The Hilbert space of de Sitter JT: a case study for canonical methods in quantum gravity
Jesse Held, Henry Maxfield
TL;DR
This work provides a concrete canonical framework for de Sitter JT gravity, constructing a positive-definite physical Hilbert space by pairing invariant Wheeler–DeWitt states with co-invariant representations through group averaging. It reveals a rich phase-space structure (the fishbone) that splits into bang, bounce, and crunch sectors, with a tractable mini-superspace truncation that is exact for these sectors. The authors show how Klein–Gordon inner products, various gauge-fixing schemes, and a non-self-adjoint constraint can be reconciled with a well-defined inner product, and they connect the full 2D theory to a Schwarzian description in appropriate limits. The framework naturally extends to matter couplings, yielding a direct-integral Hilbert space and explicit examples with conformal matter, while also addressing asymptotic scattering states and potential topology-changing effects.

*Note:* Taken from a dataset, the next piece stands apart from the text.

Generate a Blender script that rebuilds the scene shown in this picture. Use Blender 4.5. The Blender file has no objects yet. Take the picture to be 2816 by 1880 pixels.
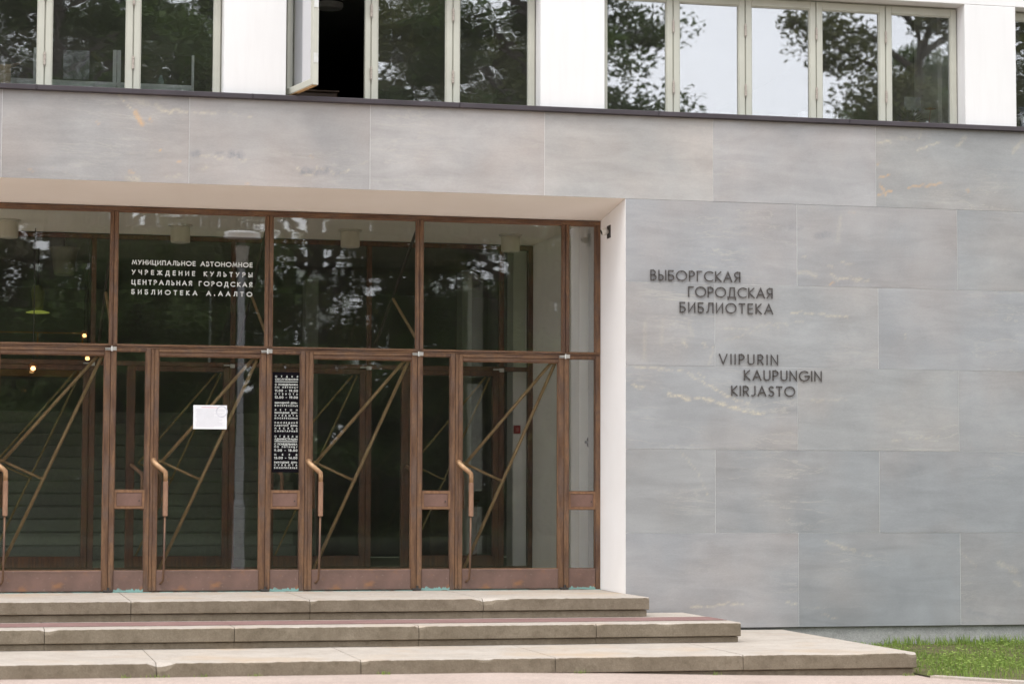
import bpy, math, random
import numpy as np
from mathutils import Vector, Matrix
R = math.radians
rnd = random.Random(11)
scene = bpy.context.scene
COL = scene.collection

# ------------------------------------------------------------------ camera
cam = bpy.data.cameras.new('camera')
cam.sensor_width = 36.0
cam.lens = 80.0
cam.clip_start = 0.1
cam.clip_end = 2000.0
camo = bpy.data.objects.new('camera', cam)
COL.objects.link(camo)
pi_, ya_, ro_ = 0.0663, 0.22947, 0.0032
fw = Vector((math.sin(ya_) * math.cos(pi_), math.cos(ya_) * math.cos(pi_), math.sin(pi_)))
rt = Vector((math.cos(ya_), -math.sin(ya_), 0))
up = rt.cross(fw)
rt2 = rt * math.cos(ro_) + up * math.sin(ro_)
up2 = up * math.cos(ro_) - rt * math.sin(ro_)
mw = Matrix((rt2, up2, -fw)).transposed().to_4x4()
mw.translation = (-6.003, -20.919, 0.512)
camo.matrix_world = mw
cam.dof.use_dof = True            # fast lens focused on the stone wall: nearer steps and mirrored trees go soft
cam.dof.focus_distance = 22.4
cam.dof.aperture_fstop = 2.0
scene.camera = camo

# ------------------------------------------------------------------ overcast sky, soft sun
SUN_EL, SUN_AZ = R(62), R(-150)      # sun behind the camera's left shoulder, veiled by cloud
world = bpy.data.worlds.new('World')
scene.world = world
world.use_nodes = True
wt = world.node_tree
bg = wt.nodes['Background']
sky = wt.nodes.new('ShaderNodeTexSky')
sky.sky_type = 'NISHITA'
sky.sun_disc = False
sky.sun_elevation = SUN_EL
sky.sun_rotation = SUN_AZ
tc = wt.nodes.new('ShaderNodeTexCoord')
nz = wt.nodes.new('ShaderNodeTexNoise')
nz.inputs['Scale'].default_value = 3.0
nz.inputs['Detail'].default_value = 5.0
cr = wt.nodes.new('ShaderNodeValToRGB')
cr.color_ramp.elements[0].position = 0.3
cr.color_ramp.elements[0].color = (8.3, 8.5, 9.0, 1)
cr.color_ramp.elements[1].position = 0.7
cr.color_ramp.elements[1].color = (10.3, 10.3, 10.5, 1)
mx = wt.nodes.new('ShaderNodeMix')
mx.data_type = 'RGBA'
mx.inputs[0].default_value = 0.86
wt.links.new(tc.outputs['Generated'], nz.inputs['Vector'])
wt.links.new(nz.outputs['Fac'], cr.inputs['Fac'])
wt.links.new(sky.outputs[0], mx.inputs[6])
wt.links.new(cr.outputs[0], mx.inputs[7])
sepz = wt.nodes.new('ShaderNodeSeparateXYZ')
mr = wt.nodes.new('ShaderNodeMapRange')          # overcast sky: the zenith about twice the horizon
for i_, v_ in ((1, 0.0), (2, 1.0), (3, 1.12), (4, 1.5)): mr.inputs[i_].default_value = v_
vm = wt.nodes.new('ShaderNodeVectorMath'); vm.operation = 'SCALE'
wt.links.new(tc.outputs['Generated'], sepz.inputs[0])
wt.links.new(sepz.outputs[2], mr.inputs[0])
wt.links.new(mx.outputs[2], vm.inputs[0])
wt.links.new(mr.outputs[0], vm.inputs['Scale'])
wt.links.new(vm.outputs[0], bg.inputs['Color'])
bg.inputs['Strength'].default_value = 0.14

sl = bpy.data.lights.new('sun', 'SUN')
sl.energy = 1.2
sl.angle = R(25)
sl.color = (1.0, 0.95, 0.87)
so = bpy.data.objects.new('sun', sl)
COL.objects.link(so)
sd = Vector((math.sin(SUN_AZ) * math.cos(SUN_EL), math.cos(SUN_AZ) * math.cos(SUN_EL), math.sin(SUN_EL)))
so.rotation_euler = sd.to_track_quat('Z', 'Y').to_euler()
so.location = (-15, -25, 30)

vs = scene.view_settings
vs.view_transform = 'Standard'
vs.look = 'None'
vs.exposure = 0.52
vs.gamma = 1.0
scene.cycles.max_bounces = 14
scene.cycles.diffuse_bounces = 8
scene.cycles.glossy_bounces = 5
scene.cycles.transparent_max_bounces = 24
scene.cycles.use_denoising = True

# ------------------------------------------------------------------ mesh helpers
WOFF = {}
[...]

Overall, the paper provides a robust, gauge-aware route to canonical quantum gravity in a cosmological setting and clarifies how bulk observables and inner products can be consistently defined in de Sitter JT gravity."
Abstract
We study de Sitter JT gravity in the canonical formulation to illustrate constructions of Hilbert spaces in quantum gravity, which is challenging due to the Hamiltonian constraints. The key ideas include representing states as "invariants" (solutions to the Wheeler-DeWitt equation) or dual "co-invariants" (equivalence classes under gauge transformations), defining a physical inner product by group averaging, and relating this to Klein-Gordon inner products via gauge-fixing conditions. We identify a rich Hilbert space with positive-definite inner product which splits into distinct sectors, mirroring a similar structure in the classical phase space. Many (but not all) of these sectors are described exactly (in a constant extrinsic curvature gauge) by a mini-superspace theory, a quantum mechanical theory with a single constraint.